I'd like to come back to this point, and try a slightly different direction:
Fred Baker wrote:"The purpose of the IETF is to create high quality, relevant, and timely standards for the Internet."
I think I would state it in these words: "The Internet Engineering Task Force provides a forum for the discussion and development of white papers and specifications for the engineering issues of the Internet."
This seems like a reasonable characterization of the output of the IETF.
However, it doesn't seem to capture some of the scoping/delimiting that the original text did - does the IETF discuss any and all such issues? Is it trying to achieve anything in particular by documenting things? (How) can we detect that there are issues we should be discussing and can't?
(How) would you add to your text to provide some boundaries/guiding lines?
Thinking out loud here, plenty of room for all to chime in. The key differences, if there are any, between IETF and NANOG and her sisters, and between IETF and IRTF, are:
Operationally, IETF discussions address advice to operators (service provider and enterprise, the latter being a group that our operational friends sometimes seem to forget) from the individuals who participated in the discussion, as opposed to discussions among operators. The latter are perfectly welcome and do happen (ptomaine, v6ops), but I would characterize them as often more uniquely the domain of NANOG and her sisters.
From a research/innovation perspective, I would characterize the IETF as creating solutions that we in some sense know how to build, as opposed to playing with and learning about possible solutions that we are unsure how to properly build. When we built OSPF, to name one example, it was not from whole cloth; the algorithms were already well defined - we were simply figuring out how to use them. You can say quite accurately that we make our share of mistakes even in what we supposedly know how to do, but at least we can recognize when we do so. In research, 90% of ideas are truly bad ideas, and the other 10% are testing grounds for bits and pieces that will some day contribute to the solution. That is *normal*; research is *supposed* to be risky, to be "out of the box". When the researchers have done their job and the engineers come to build a solution for the Internet, the engineers rarely if ever simply adopt research proposals. But they are guided by the wisdom learned in that community, and if they lack that compass, they quickly are lost.
I am reminded of an academic researcher who once complained to me that "you write too many RFCs. You write the RFC, and we start our research on that RFC. We get part way into it, and you publish a new RFC." I replied to him that the idea is that he is supposed to do the research *before* I write the RFC, so that when I write the RFC I write it once and it is right. If he think he is doing the research afterwards, then in reality I am doing the research and the engineering together, in my customer's networks, and he is doing Quality Assurance.

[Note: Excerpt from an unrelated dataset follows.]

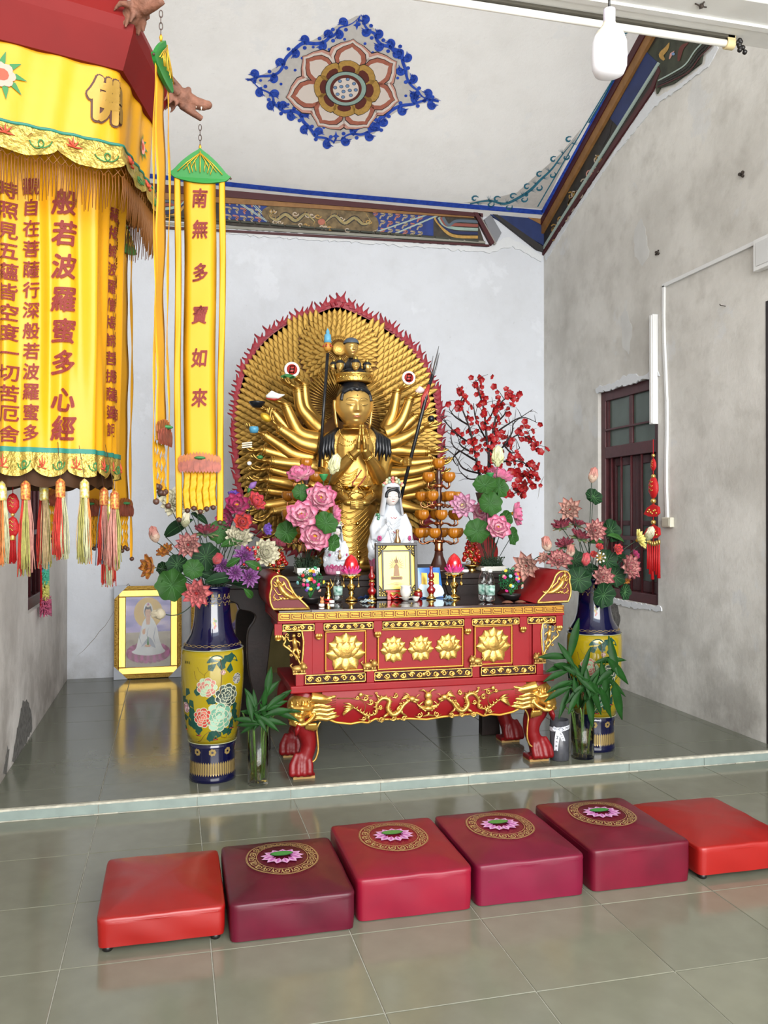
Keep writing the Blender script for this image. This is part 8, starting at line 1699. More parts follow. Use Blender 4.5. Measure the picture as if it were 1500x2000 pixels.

We need the researchers, desperately, but not to do the engineering. We need them to tell us how, to be the pathfinders. We need the operational folks equally desperately. If nothing else, they are the canaries in the mine shaft, and they often can tell us what the mother lode looks like when we see it in the rough. And yes, we need the engineers that are paid by the vendors. Their marketing people are IMHO unwelcome, because they set one person against another for their company's gain, and a house divided against itself cannot stand. But if you think for a minute that the operators and the researchers can do this Internet thing without the products the vendors build, and the engineers that build them, you are sadly mistaken.
I am reminded of comments that I have heard in various parts of each of those organizations. Dave Clark, speaking to the Internet II Joint Techs last Tuesday, said that the IETF had forsaken innovation, and had been overtaken by the [evil] vendors. I submit that we - the academics, students, and researchers, the edge network operators that deliver applications running in a network, the transit network operators that deliver bandwidth to interconnect edges, and the vendors, whose products inhabit all of those networks - may not all meet together at the same time or with the same purpose, and we certainly all see things from different perspectives and in different ways. To that extent, perhaps he has a point. But we each play a part in the play.
Our strength and our value is not, however, that those of our particular stripe are somehow better than others, or more needed, or have a better level of understanding - that rock breaks scissors, that scissors cut paper, or that paper covers the rock. Our strength, rather, is that we bring our various perspectives together, as a builder brings together brick and mortar, the flexible strength of the board, the mass of the hammer, and the steel of the nail, and build something that will withstand the test of operational experience.
Let me try to say all that succinctly:
"The Internet Engineering Task Force provides a forum for the discussion and development of white papers and specifications for the engineering issues of the Internet. This discussion builds on hard lessons learned in research and operational environments, and necessarily includes speakers from those communities. Vendors offer wisdom on what can be built and made to work in their products, and may bring customer or market issues whose owners cannot or will not bring themselves.
The intended goal is well characterized as 'community memory' - written observations and wisdom as well as protocols and operational procedures defined - to enable the datagram internet to scalably deliver relevant services in transit and edge networks."
Is that on target? Is it too many words?